## [Aim of the task]
Single out the lines that include the word "picture". Copy them.

## [Data provided]
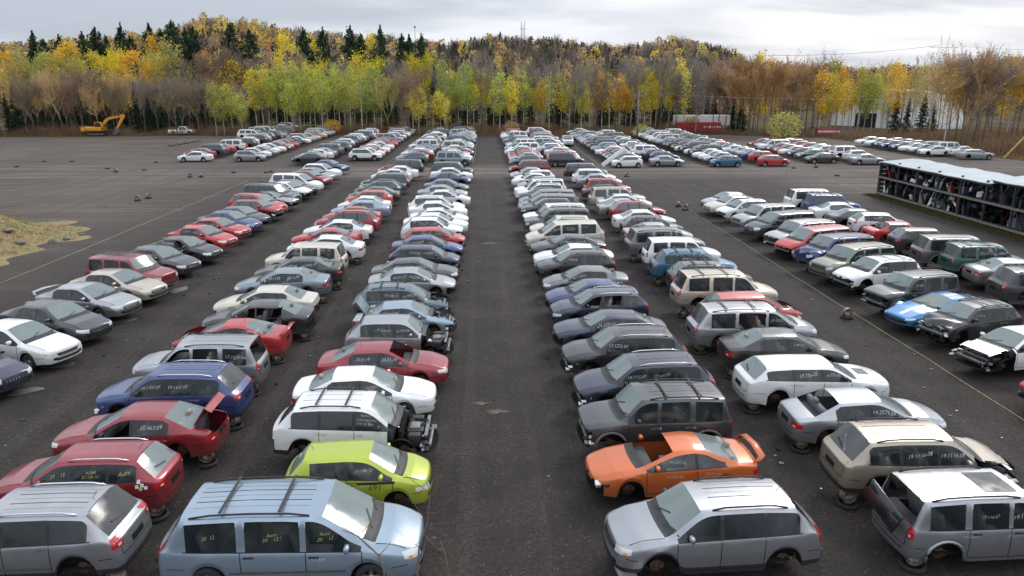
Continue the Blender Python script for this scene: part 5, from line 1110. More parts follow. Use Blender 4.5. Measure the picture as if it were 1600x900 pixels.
row('D', [(13.3, CR, 'silver', ['norails2', 'bars', 'tint'], 'with slatted grille', []), (16.3, CP, 'orange', ['nowind', 'nofront', 'spoiler'], 'missing its windshield', ['19.1221.06']), (19.1, BX, 'dark grey', ['nofront', 'bars2'], 'with roof bars', ['']), (22.1, CR, 'navy', ['silverrails', 'nofront'], 'with silver roof rails', ['19.1115.07', '17.1417.09']), (24.9, CR, 'black', ['silverrails', 'nofront'], 'with red tail lamps', ['17.1225.07']), (27.6, S_, 'navy', ['nofront'], 'with open nose', ['16.1257.07']), (30.3, WG, 'navy', ['nofrontglass', 'nomidglass', 'silverrails'], 'with missing side windows', ['']), (33.0, CS, 'blue', ['nofront'], ''), (35.7, CS, 'grey', [], 'with red tail lamp', ['17.1250.11']), (38.4, WG, 'black', ['nofront'], 'with pale bonnet edge', ['17.845.05']), (41.2, S_, 'white', [], 'with angular nose'), (44.0, S_, 'dark grey', ['nofront'], ''), (47.0, MV, 'cream', [], 'with long dark windows'), (49.8, CR, 'cream', ['nofront'], ''), (52.5, LS, 'dark grey', [], ''), (55.1, LS, 'white', ['nofront'], ''), (57.8, WG, 'dark grey', [], ''), (60.4, MV, 'grey', [], ''), (63.0, MV, 'grey green', [], ''), (65.6, S_, 'slate', [], ''), (68.2, CR, 'white', [], ''), (70.8, LS, 'white', [], ''), (73.4, WG, 'silver', [], ''), (76.0, CS, 'white', [], ''), (78.6, WG, 'white', [], ''), (81.2, CS, 'silver', [], ''), (83.8, CP, 'yellow', [], ''), (86.4, LS, 'dark red', [], '')])
row('E', [(14.2, BX, 'silver', ['norearglass', 'sunroof', 'paintclad', 'darkhandles', 'fwheels'], 'with hanging rear glass', ['19.116.07', '19.116.07']), (17.0, CR, 'champagne', ['norails2', 'notail', 'nofender'], 'with grey bumper', ['19.1116-08', '19.1116-08']), (19.2, S_, 'silver', ['norearglass'], 'with shattered rear window', ['19.2079.08']), (22.0, LW, 'white', ['scoop', 'notail'], 'with bonnet scoop', ['19.776-05', '19.776-05']), (24.9, S_, 'black', [], 'with tall tail lamps', ['17.887.05']), (27.2, MV, 'silver', ['slide', 'bars2'], 'with side door open', ['19.1312.1']), (29.8, WG, 'salmon red', ['nofront', 'nohood', 'norails'], 'with open engine bay', []), (32.1, LS, 'beige', ['bars2'], 'with roof bars', []), (35.0, WG, 'dark grey', ['bars2'], ''), (37.4, CR, 'teal blue', ['bars2'], 'with clear tail lamps'), (40.2, BX, 'white', ['norails'], ''), (43.0, LS, 'grey', [], 'with round tail lamps'), (45.6, S_, 'silver', [], ''), (48.3, WG, 'black', ['nofront'], ''), (51.0, S_, 'white', ['nofront', 'nohood'], ''), (53.7, WG, 'dark red', [], ''), (56.4, S_, 'silver', [], ''), (59.2, S_, 'white', [], ''), (62.0, LS, 'beige', [], ''), (65.0, S_, 'dark grey', ['nofront'], ''), (68.0, BX, 'red', [], ''), (71.0, S_, 'silver', [], ''), (74.0, CR, 'white', ['nofront'], ''), (77.0, LS, 'black', [], '')])
row('F', [(21.9, CP, 'red', ['nofront'], 'cut by the picture edge', []), (24.9, S_, 'white', ['nofront', 'nofender'], 'with torn bumper', []), (28.0, WG, 'black', ['crumple', 'nofront', 'bars2'], 'with crumpled front', ['19.1217.13']), (30.9, SP, 'bright blue', ['stripe'], 'with white stripes', []), (33.3, BX, 'dark grey', ['nofront'], 'with bare nose', ['20.1001']), (36.2, CR, 'white', ['nofront', 'bars2', 'tint'], 'with black roof bars', ['20.1001.09']), (39.4, LS, 'grey green', [], 'with amber lamps'), (42.0, LS, 'blue', ['crumple'], 'with smashed windshield'), (44.8, MV, 'red', ['nofront'], ''), (47.8, LS, 'silver', ['nofront'], ''), (50.4, MV, 'dark grey', [], ''), (53.0, LS, 'silver', [], ''), (55.4, WG, 'white', ['nofront'], ''), (57.8, S_, 'cream', [], ''), (60.2, S_, 'silver', [], '')])
row('G', [(30.2, WG, 'white', [], 'cut by the picture edge', []), (33.0, MV, 'dark grey', ['bars2'], 'with curved rear'), (36.2, S_, 'silver', ['nofront'], ''), (39.2, BX, 'dark green', ['bars2'], 'with square windows'), (42.6, LS, 'grey', [], ''), (45.6, WG, 'dark grey', ['norails'], ''), (48.6, S_, 'red', ['norearglass'], 'with open rear window'), (51.6, HB, 'white', [], 'with blue rear'), (54.4, S_, 'dark grey', [], ''), (57.2, S_, 'white', [], ''), (60.0, BX, 'blue', ['bars2'], ''), (62.8, LS, 'white', [], '')])
KW = {'SUV': 'SUV', 'sedan': 'sedan', 'coupe': 'coupe', 'hatchback': 'hatchback', 'wagon': 'station wagon', 'minivan': 'minivan', 'pickup': 'pickup truck'}
stand_req = []
crnd = random.Random(5)
for c in cars:
    r, k, y, ty, col, opts, extra = c[:7]; wr = c[7] if len(c) > 7 else None
    fx, hd, yaw, rn_ = ROW[r]; p = TYPES[ty]
    zu0 = 0 if 'wheels' in opts else .10 if 'fwheels' in opts else .21
    y = Y_roof(ROOF[r][k-1], KS*(p['H']-.02+(.12 if 'rack' in opts else 0))+zu0, fx-hd*p['L']*KS/2)-p['W']*KS*.85-abs(math.sin(yaw))*1.1
    KS_ = 1.02 if (r == 'C' and k == 1) else .97 if r == 'A' else KS
    if KS_ > 1: y = Y_roof(ROOF[r][k-1], KS_*p['H'], fx-2.6)-p['W']*KS_*.85
    lod = 0 if y < 47 else 1 if y < 66 else 2
    opts = list(opts)
    if lod >= 1: opts = [o for o in opts if o in ('nofront', 'wheels', 'rack', 'bars2', 'spoiler', 'trunk')]
    if lod >= 2: opts = [o for o in opts if o in ('nofront',)]
    yw = yaw+crnd.uniform(-.03, .03)*(1 if y < 28 else 1.9); rz = (0 if hd > 0 else math.pi)+yw
    jx = crnd.uniform(-.25, .2)*(y > 20)
    L2 = p['L']*KS_/2; cx = fx-hd*(L2*math.cos(yw))+jx*hd; cy = y+p['W']*KS_/2+abs(math.sin(yaw))*1.1
    if 'wheels' in opts: zu = 0
    elif 'fwheels' in opts: zu = .10
    else: zu = .20+crnd.uniform(-.03, .06)
    cv = PC[col]; v = crnd.uniform(.9, 1.08); cv = tuple(min(.82, q*v) for q in cv)
    lab = f'{col} {KW[p["kind"]]}{" "+extra if extra else ""}, {ORD[k]} car in {rn_}'
    root = make_car(ty, opts, lod, (cx, cy), rz, cv, lab, 'salvage cars parked in rows', zu, met=MET.get(col, .2), ks=KS_, roll=crnd.uniform(-.02, .02) if 'wheels' not in opts else 0)
    near = -1 if hd > 0 else 1
    if lod == 0:
        key = (ty, tuple(sorted(opts)), 0); I = P_info[key][1]; P_ = crnd
        if wr is None: wr = [f'{crnd.choice((16, 17, 19, 20))}.{crnd.randint(200, 2300)}.{crnd.randint(4, 14):02d}' for _ in range(2)]
        wl = I['wins']
        for q, s in enumerate(wr[:len(wl)]):
            if not s: continue
            a, b_ = wl[q]; xm = (a+b_)/2-(.18 if q == 0 else 0); zm_ = (I['sh'](xm)+p['H'])/2-.06
            if 'Chib' in s: zm_ += .03
            if ('nofrontglass' in opts and q == 0): a, b_ = wl[-1]; xm = (a+b_)/2
            write_on(root, key, s, xm, zm_, .10 if '\n' in s else (.125 if y < 30 else .15)*crnd.choice((.8, .95, 1.1, 1.25)), near, 'yellowm' if (ty == MV and r == 'C') or (ty == WG and r == 'B') else 'white', tilt=crnd.uniform(-.1, .16))
    if lod == 0 and y < 30 and wr != []:   # numbers scrawled on the bodywork too
        s = (wr[0] if wr and '.' in wr[0] and '\n' not in wr[0] else f'19.{crnd.randint(300, 2200)}'); mm = 'blackd2' if col in ('white',) else 'white'
        for xx in ((.15, -.85) if p['kind'] != 'minivan' else (.6,)): write_on(root, key, s, xx, I['sh'](xx)-.15, .10, near, mm, tilt=crnd.uniform(-.04, .06))
    stand_req.append((r, k, y, cx, cy, hd, p, lab.split(',')[0], rz, col, KW[p['kind']]))
    if r == 'C' and k == 2: GREEN = (root, (ty, tuple(sorted(opts)), 0))
    if r == 'E' and k == 1: LIB = root
    if r == 'B' and k == 2: VIBE = (root, (ty, tuple(sorted(opts)), 0))
    if r == 'E' and k in (2, 4): write_rear(root, (ty, tuple(sorted(opts)), 0), '19.1116-08' if k == 2 else '19.776.05', 1.32 if k == 2 else 1.22, .12)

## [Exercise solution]
Continue the Blender Python script for this scene: part 5, from line 1110. More parts follow. Use Blender 4.5. Measure the picture as if it were 1600x900 pixels.
row('F', [(21.9, CP, 'red', ['nofront'], 'cut by the picture edge', []), (24.9, S_, 'white', ['nofront', 'nofender'], 'with torn bumper', []), (28.0, WG, 'black', ['crumple', 'nofront', 'bars2'], 'with crumpled front', ['19.1217.13']), (30.9, SP, 'bright blue', ['stripe'], 'with white stripes', []), (33.3, BX, 'dark grey', ['nofront'], 'with bare nose', ['20.1001']), (36.2, CR, 'white', ['nofront', 'bars2', 'tint'], 'with black roof bars', ['20.1001.09']), (39.4, LS, 'grey green', [], 'with amber lamps'), (42.0, LS, 'blue', ['crumple'], 'with smashed windshield'), (44.8, MV, 'red', ['nofront'], ''), (47.8, LS, 'silver', ['nofront'], ''), (50.4, MV, 'dark grey', [], ''), (53.0, LS, 'silver', [], ''), (55.4, WG, 'white', ['nofront'], ''), (57.8, S_, 'cream', [], ''), (60.2, S_, 'silver', [], '')])
row('G', [(30.2, WG, 'white', [], 'cut by the picture edge', []), (33.0, MV, 'dark grey', ['bars2'], 'with curved rear'), (36.2, S_, 'silver', ['nofront'], ''), (39.2, BX, 'dark green', ['bars2'], 'with square windows'), (42.6, LS, 'grey', [], ''), (45.6, WG, 'dark grey', ['norails'], ''), (48.6, S_, 'red', ['norearglass'], 'with open rear window'), (51.6, HB, 'white', [], 'with blue rear'), (54.4, S_, 'dark grey', [], ''), (57.2, S_, 'white', [], ''), (60.0, BX, 'blue', ['bars2'], ''), (62.8, LS, 'white', [], '')])